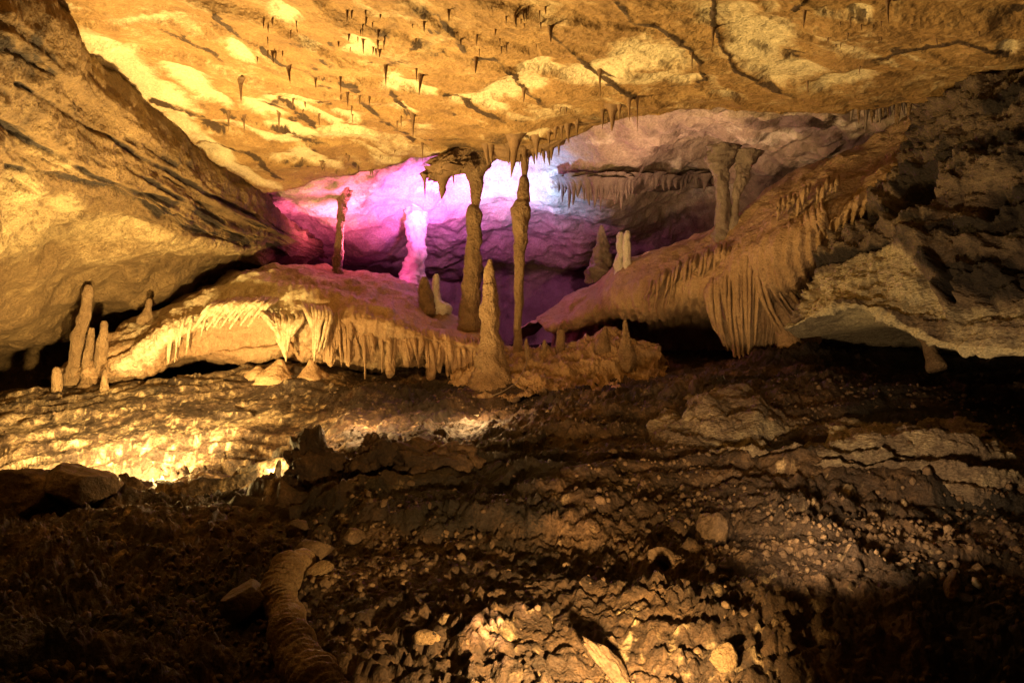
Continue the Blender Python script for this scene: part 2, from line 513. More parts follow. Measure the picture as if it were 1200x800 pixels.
CRACKS = [[(645, 38), (680, 70), (705, 92), (745, 112)],
          [(700, -20), (745, 28), (770, 30), (800, 48), (815, 70), (826, 94)],
          [(832, -20), (837, 35), (848, 55), (862, 80), (890, 98), (930, 112)],
          [(515, 20), (545, 60)], [(556, 70), (580, 68), (600, 90), (618, 110), (640, 125)],
          [(525, 110), (560, 130), (592, 142)],
          [(190, 33), (230, 55), (262, 72)], [(262, 130), (300, 145), (345, 160), (385, 168)],
          [(455, 110), (482, 140)], [(425, 120), (455, 145), (482, 162)], [(180, 120), (235, 138), (262, 150)],
          [(232, 168), (290, 180), (330, 210)], [(1180, 60), (1120, 40), (1060, 55), (1010, 70)], [(930, 12), (945, 0)], [(330, 115), (370, 150)],
          [(250, 20), (330, 75), (420, 105)]]
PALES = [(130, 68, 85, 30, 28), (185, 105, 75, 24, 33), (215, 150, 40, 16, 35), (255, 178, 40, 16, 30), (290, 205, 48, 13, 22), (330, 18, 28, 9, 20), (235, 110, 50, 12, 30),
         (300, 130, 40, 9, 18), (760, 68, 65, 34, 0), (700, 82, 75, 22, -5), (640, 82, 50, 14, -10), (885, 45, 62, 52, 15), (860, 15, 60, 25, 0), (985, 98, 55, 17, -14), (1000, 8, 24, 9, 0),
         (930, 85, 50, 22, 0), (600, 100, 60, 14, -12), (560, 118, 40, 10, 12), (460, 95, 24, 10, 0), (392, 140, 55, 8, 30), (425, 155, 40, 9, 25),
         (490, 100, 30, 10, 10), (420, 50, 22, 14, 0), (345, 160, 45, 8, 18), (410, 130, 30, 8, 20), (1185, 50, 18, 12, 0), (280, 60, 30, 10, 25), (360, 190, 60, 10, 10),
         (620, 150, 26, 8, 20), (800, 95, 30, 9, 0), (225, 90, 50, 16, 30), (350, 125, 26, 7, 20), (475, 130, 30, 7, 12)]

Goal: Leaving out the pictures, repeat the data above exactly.

Exercise output:
Continue the Blender Python script for this scene: part 2, from line 513. More parts follow. Measure the picture as if it were 1200x800 pixels.
CRACKS = [[(645, 38), (680, 70), (705, 92), (745, 112)],
          [(700, -20), (745, 28), (770, 30), (800, 48), (815, 70), (826, 94)],
          [(832, -20), (837, 35), (848, 55), (862, 80), (890, 98), (930, 112)],
          [(515, 20), (545, 60)], [(556, 70), (580, 68), (600, 90), (618, 110), (640, 125)],
          [(525, 110), (560, 130), (592, 142)],
          [(190, 33), (230, 55), (262, 72)], [(262, 130), (300, 145), (345, 160), (385, 168)],
          [(455, 110), (482, 140)], [(425, 120), (455, 145), (482, 162)], [(180, 120), (235, 138), (262, 150)],
          [(232, 168), (290, 180), (330, 210)], [(1180, 60), (1120, 40), (1060, 55), (1010, 70)], [(930, 12), (945, 0)], [(330, 115), (370, 150)],
          [(250, 20), (330, 75), (420, 105)]]
PALES = [(130, 68, 85, 30, 28), (185, 105, 75, 24, 33), (215, 150, 40, 16, 35), (255, 178, 40, 16, 30), (290, 205, 48, 13, 22), (330, 18, 28, 9, 20), (235, 110, 50, 12, 30),
         (300, 130, 40, 9, 18), (760, 68, 65, 34, 0), (700, 82, 75, 22, -5), (640, 82, 50, 14, -10), (885, 45, 62, 52, 15), (860, 15, 60, 25, 0), (985, 98, 55, 17, -14), (1000, 8, 24, 9, 0),
         (930, 85, 50, 22, 0), (600, 100, 60, 14, -12), (560, 118, 40, 10, 12), (460, 95, 24, 10, 0), (392, 140, 55, 8, 30), (425, 155, 40, 9, 25),
         (490, 100, 30, 10, 10), (420, 50, 22, 14, 0), (345, 160, 45, 8, 18), (410, 130, 30, 8, 20), (1185, 50, 18, 12, 0), (280, 60, 30, 10, 25), (360, 190, 60, 10, 10),
         (620, 150, 26, 8, 20), (800, 95, 30, 9, 0), (225, 90, 50, 16, 30), (350, 125, 26, 7, 20), (475, 130, 30, 7, 12)]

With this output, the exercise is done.